The Afghan president said that his country aspired to have an army that would be dependent on “its own resources and its own citizens.” According to the Afghan president, India was helping Afghanistan achieve this objective. The two sides also agreed on a blueprint to enhance trade ties by tying up with Iran to develop new routes from the Iranian port of Chah-bahar. India has built a road connecting Zaranj, which is situated near the Iranian port, to the highway that connects to all the major cities of Afghanistan. Indian goods can be easily and cheaply transported to Chah-bahar and from there onwards to Afghanistan and Central Asia. India is also expected to go ahead and invest 11 billion dollars in the Hajigak iron ore project. Afghanistan has vast untapped mineral deposits, including lithium, gold and hydrocarbons estimated to be worth around one trillion dollars; 1.4 million tons of rare earth elements vital to American industry are awaiting extraction. This could be a major factor for the American eagerness to retain a strong military presence in Afghanistan.

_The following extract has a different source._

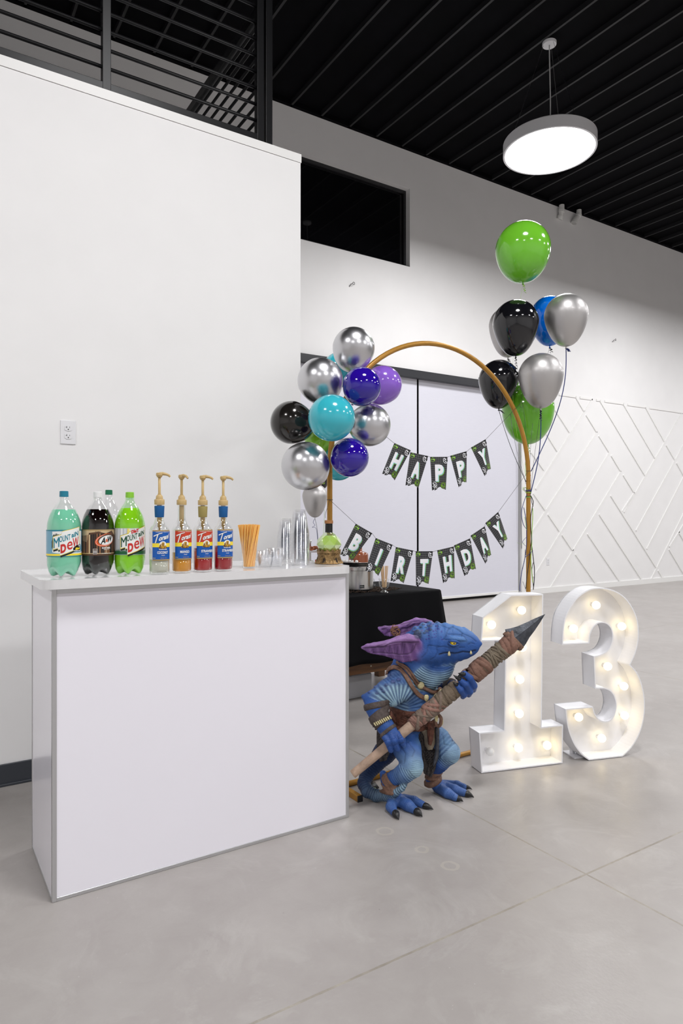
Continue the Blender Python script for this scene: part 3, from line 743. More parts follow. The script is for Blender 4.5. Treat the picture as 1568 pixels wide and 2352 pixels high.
# ------------------------------------------------------------------ straws in a clear cup
M['cup'] = clear('clear_cup_plastic', (.985, .987, .992), .13, .12)
p = PZ(572, 1303, BZ); rc = .029
o = tag(build('plastic_cup', MB().lathe([(0, .001), (rc-.001, .001), (rc, .004), (rc+.004, .128), (rc+.0045, .130)], 40), M['cup'], smooth=True), 'tall clear plastic cup holding the orange straws', 'cup'); o.location = tuple(p)
M['straw'] = mat('orange_straw_plastic', srgb(255, 198, 108), .35, sss=.1)
M['straw'].node_tree.nodes['Principled BSDF'].inputs['Transmission Weight'].default_value = .0
rnd = random.Random(7); NS = 56
st0 = None
for i in range(NS):
    q = math.sqrt((i+.5)/NS); a = i*2.39996
    xb, yb = q*(rc-.007)*math.cos(a), q*(rc-.007)*math.sin(a)
    a2 = a+.9; q2 = .25+.75*q; xt, yt = q2*(rc+.016)*math.cos(a2), q2*(rc+.016)*math.sin(a2)
    L = .168+.006*rnd.random()
    if st0 is None:
        mb = MB(); mb.lathe([(.0022, 0), (.0030, 0), (.0030, 1), (.0022, 1), (.0022, 0)], 10); mb.v = [(x, y, z*.170) for x, y, z in mb.v]
        st0 = build('drinking_straw', mb, M['straw'], smooth=True, auto=50); s_ = st0
    else: s_ = st0.copy(); C.objects.link(s_)
    dv = Vector((xt-xb, yt-yb, .165)).normalized()
    s_.rotation_euler = dv.to_track_quat('Z', 'Y').to_euler(); s_.location = (p[0]+xb, p[1]+yb, BZ+.004)
    tag(s_, 'thin orange drinking straw in the bundle standing in the clear cup', 'straw', 'orange straws in the clear cup')

# ------------------------------------------------------------------ stacks of clear cups
def cup_mesh(name, r0, r1, h):
    return MB().lathe([(0, .002), (r0-.002, .002), (r0, 0), (r0+.0005, .003), (r1, h-.004), (r1+.0012, h-.003), (r1+.0018, h-.001), (r1+.0012, h), (r1, h-.0005)], 36)
def stack(u, v, n, pitch, r0, r1, h, name, label, grp, lean=(0, 0), d=None, up=False):
    p = PZ(u, v, BZ) if d is None else P(u, v, d); p[2] = BZ; base = None
    for i in range(n):
        if base is None:
            mb = cup_mesh(name, r0, r1, h)
            if not up: mb.v = [(x, y, h-z) for x, y, z in mb.v]
            base = build(name, mb, M['cup'], smooth=True, auto=60); o = base
        else: o = base.copy(); C.objects.link(o)
        o.location = (p[0]+lean[0]*i, p[1]+lean[1]*i, p[2]+pitch*i)
        tag(o, ('topmost '+label if i == n-1 else 'bottom '+label if i == 0 else label), 'cup', grp)
# tall stack nearest the flask: upside down cups, narrow end up
stack(687.5, 1298, 24, .0058, .0260, .0415, .100, 'plastic_cup', 'clear plastic cup in the tallest upside down stack, beside the green flask', 'clear cups in the tallest stack')
stack(656, 1291, 18, .0062, .0250, .0390, .090, 'plastic_cup', 'clear plastic cup in the second stack, behind and left of the tallest one', 'clear cups in the second stack')
stack(608, 1302, 7, .0045, .0260, .0340, .040, 'portion_cup', 'small clear portion cup in the low leaning stack beside the straws', 'portion cups in the left low stack', lean=(.0006, -.0002), up=True)
stack(632, 1301, 9, .0045, .0260, .0345, .040, 'portion_cup', 'small clear portion cup in the low stack between straws and tall cups', 'portion cups in the right low stack', lean=(-.0003, 0), up=True)
# lid-like dome behind
# ------------------------------------------------------------------ green gem flask on a castle base
p = PZ(755, 1294, BZ)
t = thing('potion_flask', 'green faceted flask on a bronze castle-shaped base at the bar end', 'flask', tuple(p))
M['bronze'] = noisy(mat('antique_bronze', srgb(150, 122, 82), .38, .75), 55, .5, .5, 120)
M['bronze_dark'] = mat('bronze_dark', srgb(48, 36, 24), .5, .5)
k = 1.0
prof = [(0, 0), (.060, 0), (.0605, .003), (.056, .009), (.050, .018), (.0475, .034), (.049, .044), (.052, .047), (.052, .055), (.0, .055)]
cb = build('castle_base', MB().lathe(prof, 40), M['bronze'], t, smooth=True, auto=30)
mb = MB()
for i in range(14):
    a = 2*math.pi*i/14; c, s = math.cos(a), math.sin(a)
    mb.bar((c*.050, s*.050, .057), (c*.050, s*.050, .0625), .010, .006) if False else None
    A = np.array([c, s, 0]); B = np.array([-s, c, 0])
    pt = [A*.047-B*.006+[0, 0, .055], A*.0525-B*.006+[0, 0, .055], A*.0525+B*.006+[0, 0, .055], A*.047+B*.006+[0, 0, .055]]
    mb.prism(pt, (0, 0, .006))
for i in range(28):   # buttresses
    a = 2*math.pi*i/28; A = np.array([math.cos(a), math.sin(a), 0])
    mb.tube([A*.0615+[0, 0, .001], A*.0545+[0, 0, .012], A*.0505+[0, 0, .022]], [.0024, .002, .0014], 6)
for i in range(22):   # small arches under the battlement
    a = 2*math.pi*i/22; A = np.array([math.cos(a), math.sin(a), 0]); B = np.array([-A[1], A[0], 0])
    mb.tube([A*.0500+B*(.0055*math.cos(q))+[0, 0, .040+.005*math.sin(q)] for q in np.linspace(0, math.pi, 7)], .0013, 5)
for z in (.020, .026, .032):
    for i in range(26):
        a = 2*math.pi*(i+(.5 if z == .026 else 0))/26; A = np.array([math.cos(a), math.sin(a), 0]); B = np.array([-A[1], A[0], 0])
        rr = np.interp(z, [.018, .034], [.050, .0475])+.0006
        mb.prism([A*rr-B*.005+[0, 0, z-.0022], A*rr+B*.005+[0, 0, z-.0022], A*rr+B*.005+[0, 0, z+.0022], A*rr-B*.005+[0, 0, z+.0022]], A*.0012)
build('battlements', mb, M['bronze'], cb)
mb = MB()
for i in range(6):
    a = 2*math.pi*i/6-math.pi/2-.95; A = np.array([math.cos(a), math.sin(a), 0]); B = np.array([-A[1], A[0], 0])
    z0 = .006; pts = [A*.0555-B*.006+[0, 0, z0], A*.0555+B*.006+[0, 0, z0], A*.0495+B*.006+[0, 0, z0+.016], A*.0485+[0, 0, z0+.023], A*.0495-B*.006+[0, 0, z0+.016]]
    mb.prism(pts, A*.0025)
build('archways', mb, M['bronze_dark'], cb)
rings = [(.040, .050, 8), (.054, .072, 8), (.0565, .088, 8), (.052, .100, 8), (.036, .120, 8), (.0185, .140, 8)]
def gem(sc, zc=0):
    mb = MB(); R = [(.040, .054), (.0575, .082), (.0500, .104), (.0300, .126), (.0175, .137)]; vs = []
    for i, (r_, z_) in enumerate(R):
        for j in range(8): a = 2*math.pi*(j+(.5 if i % 2 else 0))/8+.3; vs.append((r_*sc*math.cos(a), r_*sc*math.sin(a), z_))
    fs = [tuple(range(7, -1, -1)), tuple(range(32, 40))]
    for i in range(4):
        for j in range(8):
            a, b, c, d = i*8+j, i*8+(j+1) % 8, (i+1)*8+j, (i+1)*8+(j+1) % 8
            if i % 2: fs += [(a, b, d), (a, d, c)]
            else: fs += [(a, b, c), (b, d, c)]
    return mb.add(vs, fs)
fl = build('flask_glass', gem(1.0), clear('green_flask_glass', (.90, .98, .80), .30, .02), t)
mb = gem(.96); mb.v = [(x, y, min(z, .122)) for x, y, z in mb.v]
build('potion', mb, mat('green_potion', srgb(212, 232, 140), .25, trans=.1, coat=.5), fl)
build('neck', MB().lathe([(.0175, .134), (.0165, .140), (.0165, .176), (0, .176)], 32), mat('flask_neck_black', (.008, .008, .008), .15), t, smooth=True, auto=40)
M['cork'] = noisy(mat('cork', srgb(160, 110, 68), .8), 60, .3, stretch=(1, 1, 4))
build('cork_lid', MB().lathe([(0, .174), (.0185, .174), (.0185, .187), (.0175, .188), (0, .188)], 32), M['cork'], t, smooth=True, auto=40)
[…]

There are many Afghanistan watchers who fear that a proxy war between India and Pakistan could erupt if the Americans pack up and leave the country, as some senior American administration officials are threatening. Islamabad has been wary of the growing Indian clout in Kabul. India is the fifth largest aid donor to Afghanistan. President Karzai has been a frequent flyer to Delhi. A return of the Taliban to power would be viewed in Delhi as a victory for Islamabad. There is already talk of the old alliance between India, Iran and Russia in Afghanistan resurfacing in the event of Taliban resurgence.